Theoretical Investigation Into Air Cooled Condenser Performance Optimization Through Parameterization for a 10 MW Power Plant

Abstract

Cooling is a significant part of any power generation cycle. An Air Cooled Condenser (ACC) is used to condense steam vapors from the steam turbine, lower heat rejection temperature and increase the power generation efficiency. An ACC works in a closed loop with the power turbine and its performance is directly linked to the power output of the power plant. In this paper, the heat transfer characteristics of ACCs are evaluated based on condenser design theory. For a given set of operating conditions and process parameters, it is possible to have multiple ACC designs. A case study has been presented on design optimization for real world steam turbine process parameters. The design optimization has been carried out through the parameterization of ACC parameters including, tube and fin diameters, their number, fin height, pitch, spacing and thickness.
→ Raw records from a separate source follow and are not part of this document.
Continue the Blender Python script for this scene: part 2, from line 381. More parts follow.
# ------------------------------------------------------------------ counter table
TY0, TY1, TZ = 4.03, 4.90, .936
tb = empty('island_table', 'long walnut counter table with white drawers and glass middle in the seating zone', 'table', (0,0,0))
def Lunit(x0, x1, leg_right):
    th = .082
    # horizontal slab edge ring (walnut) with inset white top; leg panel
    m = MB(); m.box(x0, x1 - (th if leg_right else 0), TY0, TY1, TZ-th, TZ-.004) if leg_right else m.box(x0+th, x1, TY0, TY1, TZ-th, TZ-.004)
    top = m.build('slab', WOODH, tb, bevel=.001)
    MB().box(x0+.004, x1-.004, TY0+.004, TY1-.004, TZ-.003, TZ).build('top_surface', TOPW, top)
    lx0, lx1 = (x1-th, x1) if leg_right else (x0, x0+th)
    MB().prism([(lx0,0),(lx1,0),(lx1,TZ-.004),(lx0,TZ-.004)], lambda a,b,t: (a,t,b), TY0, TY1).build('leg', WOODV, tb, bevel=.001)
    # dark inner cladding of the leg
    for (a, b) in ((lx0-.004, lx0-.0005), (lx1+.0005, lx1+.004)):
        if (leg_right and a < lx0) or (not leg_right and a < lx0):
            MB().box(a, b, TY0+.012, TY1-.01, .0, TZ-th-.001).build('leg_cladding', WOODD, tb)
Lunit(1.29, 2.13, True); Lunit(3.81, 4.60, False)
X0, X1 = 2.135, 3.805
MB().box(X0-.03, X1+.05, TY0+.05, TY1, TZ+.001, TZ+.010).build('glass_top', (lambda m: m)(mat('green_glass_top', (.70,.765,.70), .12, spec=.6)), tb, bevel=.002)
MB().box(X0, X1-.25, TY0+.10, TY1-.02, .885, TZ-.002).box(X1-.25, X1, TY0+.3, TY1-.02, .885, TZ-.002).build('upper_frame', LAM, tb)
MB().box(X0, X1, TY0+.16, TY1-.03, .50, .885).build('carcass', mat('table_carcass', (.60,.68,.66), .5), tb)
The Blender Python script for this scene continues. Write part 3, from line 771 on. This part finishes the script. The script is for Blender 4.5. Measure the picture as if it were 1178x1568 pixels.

Each design parameter is affected by multiple ACC parameters and operating variables, which makes the optimization process challenging. Therefore, such optimization requires very systematic methodologies that are presented in the paper. Most commercial ACCs are designed through software simulations, that perform iterations based on the design criteria set by the user to arrive at an optimum design. The knowledge and results from the paper will help designers understand the contribution of critical ACC parameters affecting overall performance and input the best design criteria. This will help the industry to design thermally optimized ACCs.